Friedrichshafen / sz - Das Landgericht Ravensburg hat in einer Berufungsverhandlung Haftstrafen gegen vier Rocker aus der Region in Bewährungsstrafen umgewandelt. Die vier hatten Anfang 2013 Besucher der Messe „Motorradwelt“ verprügelt. Thema der Verhandlung war auch, ob die Mitgliedschaft in einer Rockergruppe den Tätern zum Nachteil ausgelegt werden darf.
Statt Freiheitsstrafen ohne Bewährung von jeweils über einem Jahr, die im Mai in einem Aufsehen erregenden Prozess vom Amtsgericht Tettnang verhängt wurden, wurden nun Freiheitsstrafen zwischen zehn Monaten und einem Jahr auf Bewährung ausgesetzt. Damit müssen die verurteilten Rocker, von denen ein Mitglied der Szene mittlerweile abgeschworen hat, vorerst nicht ins Gefängnis.
Tränen, zitternde Stimme
Unbestritten in dem Berufungsverfahren war, dass die vier jungen Männer im Januar 2013 eine Besuchergruppe der Messe „Motorradwelt“ verprügelt hatten. Eines der Opfer wurde dabei zeitweise bewusstlos. Es soll Fußtritte ins Gesicht gegeben haben und zahlreiche Verletzungen.
Der Grund des Gewaltausbruchs war dabei so banal wie unglaublich: Einer der Besucher hatte die Rocker dem Sicherheitsdienst gemeldet, nachdem diese eine Messettoilette blockiert hatten: „Der hatte Türsteher beim Pinkeln“, kommentierte Richter Rolf-Peter Schall den Vorfall am Dienstag. Doch als die Opfer jetzt vor Gericht, mehr als zwei Jahre nach dem Vorfall, mit zitternder Stimme und Tränen von der später folgenden Rache-Prügelei berichteten, wurde klar, zu welchem Schreckenstag der Messebesuch für die Opfer wurde.

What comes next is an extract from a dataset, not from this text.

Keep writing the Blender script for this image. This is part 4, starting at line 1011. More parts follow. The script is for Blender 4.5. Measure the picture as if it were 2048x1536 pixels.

„Red Devils“, „Hells Angels“
Trotzdem wies das Landgericht jetzt das Urteil des Amtsgerichts Tettnang vom Mai 2014 zurück und gab den Täter mit Bewährungsurteilen und Schmerzensgeldzahlungen die Chance auf eine Verbüssung der Strafen ohne Gefängnisbesuch. Grund für das deutlich mildere Berufungsurteil war wohl unter anderem die Tatsache, dass den Männern die Mitgliedschaft in den Rockervereinigungen „Red Devils“ beziehungsweise „Hells Angels“ vom Amtsgericht in Tettnang zumindest indirekt zum Nachteil ausgelegt worden sein könnte. Sie erhielten, so war der Tenor der Verteidiger der jungen Männer, ungewöhnlich hohe Haftstrafen für schwere Körperverletzung. Während in ähnlich gelagerten Fällen teilweise sechs Monate auf Bewährung vergeben worden seien, hagelte es in Tettnang Haftstrafen ohne jegliche Chance, den Gefängnisbesuch zu vermeiden. Es sei der Eindruck entstanden „nur weil sie Rocker sind, müsste das höher bestraft werden“, sagte Verteidiger Peter Oelbermann in seinem Schlussplädoyer.
Staatsanwalt Matthias Mages sah dies standesgemäß anders. Er bescheinigte den vier Rockern, von denen sich nur der nicht unmittelbar an der Tat beteiligte Fahrer eines Fluchtwagens im Berufungsprozess halbwegs ausführlich äußerte, zunächst eine „fehlende kritische Auseinandersetzung mit der Tat.“ Außerdem sei die Tatsache, dass die Täter Mitglieder einer „verfassungsfeindlichen oder -kritischen Organisation seien“ ein Fakt, die der Rechtsstaat nicht ohne weiteres akzeptieren könnte. Lediglich dem Fluchtwagenfahrer räumte er daher die Chance auf eine Bewährungsstrafe ein. Die anderen drei Täter wären laut Mages nur mit minimal abgemilderten Haftstrafen davongekommen.
Richter Rolf-Peter Schall und zwei Schöffen schlossen sich dieser vom Staatsanwalt geforderten und von der Vorinstanz vorgegebenen harten Linie letztlich aber nicht an. Sie werteten auch die Tatsache, dass die Täter bislang nur wenig bedeutsame Vorstrafen hatten und dass sie seit dem Vorfall ein weitgehend geregeltes Leben führen würden als strafmildernd.